Constrained minimum Riesz and Green energy problems for vector measures associated with a generalized condenser (Q2304620)

Let \((A_i)_i\) be finitely many closed sets in \(\mathbb R^n\), \(n\geq 3\), and let \(s_i=\pm 1\) the sign of \(A_i\) such that that the oppositely charged plates are mutually disjoint. The authors consider the minimum energy problem relative to the Riesz kernel \(|x-y|^{-n+\alpha}\), \(0<\alpha\leq 2\), over positive vector Radon measures \((\mu_i)_i\) such that \(\mathrm{supp}(\mu_i)\subset A_i\) and \(\mu(A_i)=a_i<\infty\). The interaction between the measures \(\mu_i\) is described by a matrix \((s_is_j)_{ij}\).
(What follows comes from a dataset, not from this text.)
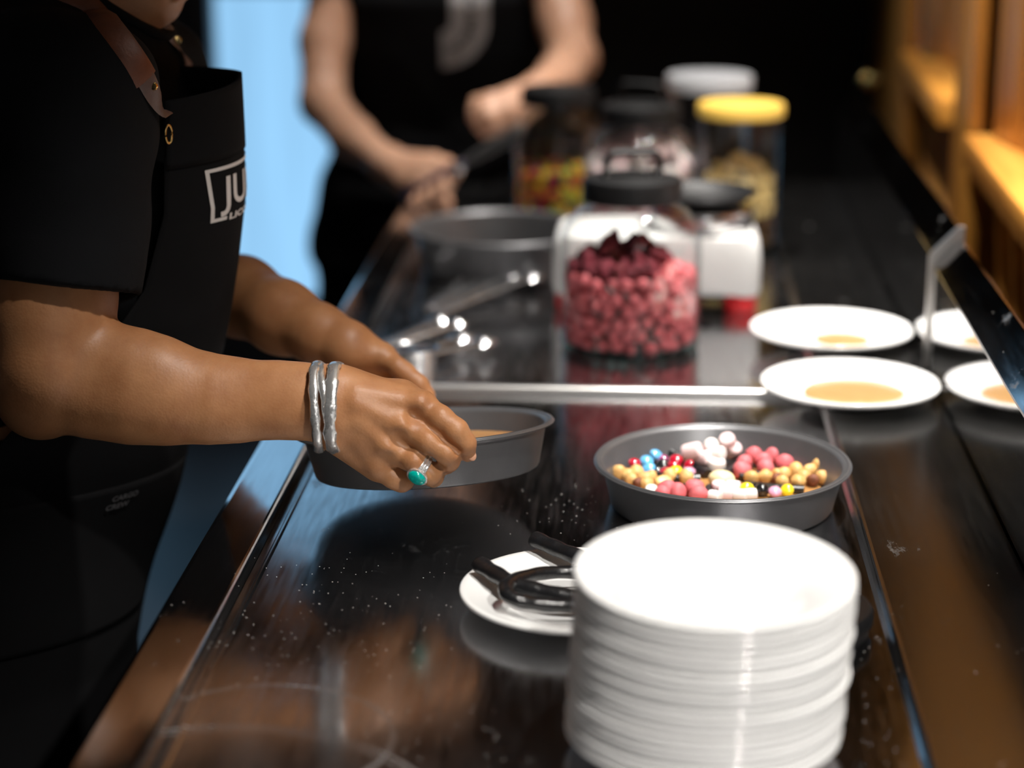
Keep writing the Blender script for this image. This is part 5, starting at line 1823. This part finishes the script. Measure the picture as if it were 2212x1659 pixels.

It is shown that, although the closures of oppositely charged plates may intersect each other even in a set of nonzero capacity and even in the presence of an external field, this problem has a solution if the measures \(\mu_i\) satisfy a certain constraint of the form \(\mu_i\leq \xi_i\) with suitable measures \(\xi_i\) supported by \(A_i\). It is shown that the sufficient conditions on the solvability are sharp, moreover descriptions of the weighted vector Riesz potentials of the solutions are obtained and their characteristic properties are found; finally the support of the solution is analyzed. The approach is based on the simultaneous use of the vague topology and an appropriate semimetric structure defined in terms of the \(\alpha\)-Riesz energy on a set of vector measures associated with \((A_i)_i\), as well as on the establishment of an intimate relationship between the constrained minimum \(\alpha\)-Riesz energy problem and a constrained minimum \(\alpha\)-Green energy problem. Examples are given.